Advice for Increasing Wisdom to Prevent Loneliness
Jeste offered advice on how to break a pattern loneliness by increasing wisdom.
Start with self-reflection, what Jeste calls the most important part of wisdom. This means “honestly looking inside yourself and thinking about your strengths and your limitations,” he advised, providing an example. “I may have five friends, and I feel lonely because I feel that I need twenty friends. However, you may have five friends, and you’re more than happy with having five friends. So, you don’t feel lonely.”
Jeste explained that the person who feels lonely with only five friends do one of two things. “I can find opportunities to increase my friendships from five to twenty; an older person could move into senior housing where there are organized social activities or find friends through Facebook. Alternatively, I can reduce my expectations.”

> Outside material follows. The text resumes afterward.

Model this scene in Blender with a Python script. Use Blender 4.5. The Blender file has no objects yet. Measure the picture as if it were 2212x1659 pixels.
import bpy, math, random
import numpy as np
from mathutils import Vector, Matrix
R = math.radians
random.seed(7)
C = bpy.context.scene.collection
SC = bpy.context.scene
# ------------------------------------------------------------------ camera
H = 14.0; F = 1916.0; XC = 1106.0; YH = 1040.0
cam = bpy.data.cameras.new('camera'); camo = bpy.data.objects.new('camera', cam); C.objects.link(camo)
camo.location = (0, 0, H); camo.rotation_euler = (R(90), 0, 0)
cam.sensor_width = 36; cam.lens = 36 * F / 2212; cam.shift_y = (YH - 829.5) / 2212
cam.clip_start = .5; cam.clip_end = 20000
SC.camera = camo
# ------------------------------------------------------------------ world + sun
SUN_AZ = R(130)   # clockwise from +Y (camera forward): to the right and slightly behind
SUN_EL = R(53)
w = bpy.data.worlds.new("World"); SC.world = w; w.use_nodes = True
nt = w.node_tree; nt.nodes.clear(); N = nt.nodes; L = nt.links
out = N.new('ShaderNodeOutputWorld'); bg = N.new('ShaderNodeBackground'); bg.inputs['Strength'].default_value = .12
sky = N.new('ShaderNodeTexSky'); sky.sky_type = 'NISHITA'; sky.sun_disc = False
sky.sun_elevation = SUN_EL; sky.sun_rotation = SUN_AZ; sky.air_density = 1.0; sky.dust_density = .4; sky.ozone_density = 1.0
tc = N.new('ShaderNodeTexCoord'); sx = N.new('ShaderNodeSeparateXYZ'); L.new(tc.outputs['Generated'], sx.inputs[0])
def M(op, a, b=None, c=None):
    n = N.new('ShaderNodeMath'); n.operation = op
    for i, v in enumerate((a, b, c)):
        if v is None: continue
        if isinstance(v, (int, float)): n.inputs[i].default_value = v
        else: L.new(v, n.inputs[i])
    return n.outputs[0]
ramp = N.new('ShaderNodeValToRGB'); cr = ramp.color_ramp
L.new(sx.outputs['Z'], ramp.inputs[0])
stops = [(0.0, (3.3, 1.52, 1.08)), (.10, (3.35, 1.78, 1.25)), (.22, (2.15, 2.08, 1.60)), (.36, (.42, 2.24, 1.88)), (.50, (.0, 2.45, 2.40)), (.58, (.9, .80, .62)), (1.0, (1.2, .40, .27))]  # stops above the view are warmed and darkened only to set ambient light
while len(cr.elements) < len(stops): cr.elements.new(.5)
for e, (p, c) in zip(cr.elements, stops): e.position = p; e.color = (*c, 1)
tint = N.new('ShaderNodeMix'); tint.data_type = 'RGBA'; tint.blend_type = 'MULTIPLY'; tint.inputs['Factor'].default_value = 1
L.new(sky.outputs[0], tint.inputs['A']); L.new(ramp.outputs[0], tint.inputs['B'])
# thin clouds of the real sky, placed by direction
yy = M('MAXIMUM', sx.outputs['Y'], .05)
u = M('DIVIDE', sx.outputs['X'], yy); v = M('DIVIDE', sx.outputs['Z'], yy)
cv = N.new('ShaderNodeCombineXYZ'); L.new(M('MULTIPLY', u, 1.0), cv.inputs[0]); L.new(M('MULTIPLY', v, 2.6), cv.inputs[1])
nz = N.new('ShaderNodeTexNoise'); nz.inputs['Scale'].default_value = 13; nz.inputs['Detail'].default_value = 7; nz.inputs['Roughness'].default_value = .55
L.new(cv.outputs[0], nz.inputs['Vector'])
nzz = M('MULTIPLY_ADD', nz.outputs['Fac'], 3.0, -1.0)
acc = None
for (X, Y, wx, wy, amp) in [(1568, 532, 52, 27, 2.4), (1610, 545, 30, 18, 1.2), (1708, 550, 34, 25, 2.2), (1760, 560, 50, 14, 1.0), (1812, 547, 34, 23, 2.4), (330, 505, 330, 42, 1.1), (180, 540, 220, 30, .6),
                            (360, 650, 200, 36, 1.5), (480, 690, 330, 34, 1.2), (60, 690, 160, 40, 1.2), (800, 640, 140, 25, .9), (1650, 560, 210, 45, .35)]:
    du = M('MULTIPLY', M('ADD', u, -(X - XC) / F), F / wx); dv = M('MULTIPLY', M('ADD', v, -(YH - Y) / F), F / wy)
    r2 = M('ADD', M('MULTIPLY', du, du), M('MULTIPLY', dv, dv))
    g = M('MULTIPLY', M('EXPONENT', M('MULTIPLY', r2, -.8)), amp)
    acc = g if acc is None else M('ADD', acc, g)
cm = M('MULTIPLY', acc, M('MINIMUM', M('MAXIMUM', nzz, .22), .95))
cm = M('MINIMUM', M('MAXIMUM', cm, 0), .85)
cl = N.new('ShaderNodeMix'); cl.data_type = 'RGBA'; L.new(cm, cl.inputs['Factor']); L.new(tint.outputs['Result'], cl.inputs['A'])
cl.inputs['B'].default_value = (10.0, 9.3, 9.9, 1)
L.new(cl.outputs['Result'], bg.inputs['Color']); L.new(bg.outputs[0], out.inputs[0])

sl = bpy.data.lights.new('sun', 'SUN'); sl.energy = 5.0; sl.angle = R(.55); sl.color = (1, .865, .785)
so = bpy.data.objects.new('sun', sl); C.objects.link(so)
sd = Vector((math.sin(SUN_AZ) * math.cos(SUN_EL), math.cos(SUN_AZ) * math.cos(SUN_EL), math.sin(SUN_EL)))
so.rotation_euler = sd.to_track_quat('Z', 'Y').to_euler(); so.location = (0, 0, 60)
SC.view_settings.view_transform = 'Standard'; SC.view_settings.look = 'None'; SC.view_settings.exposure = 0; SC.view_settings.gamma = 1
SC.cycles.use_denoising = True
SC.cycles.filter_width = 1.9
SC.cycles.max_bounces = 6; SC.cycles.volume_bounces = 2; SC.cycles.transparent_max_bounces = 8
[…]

To reduce expectations, said Jeste, “I can think, ‘Why do I feel I need twenty friends, and not five? What is making me want twenty friends? Is it because I lack self-compassion? Is it because I’m not decisive?” Self-reflection, Jeste added, helps in adjusting expectations to the reality.
You can also increase wisdom by developing self-compassion, Jeste said. That’s about accepting yourself for who you are. If you go to a party and not everyone wants to talk with you, let it go. “By developing compassion for yourself, you become less bothered about not connecting with those people,” said Jeste.
To become more positive about your life, Jeste said, keep a gratitude diary and write in it daily what makes you feel grateful, happy or proud. “Doing this regularly would help you start the next day looking for positive happenings,” said Jeste.
Alternatively, he suggested, share your day’s positive experiences with others at the dinner table.
Summing up his study’s findings, Jeste said: “Every one of us is capable of being wiser and less lonely. We have more control over our brain, mind, and body than we think. We teach our kids to form good physical habits like brushing teeth every morning and night. Likewise, we can form good mental and behavioral habits of wisdom at any age. Loneliness will then be a thing of the past.”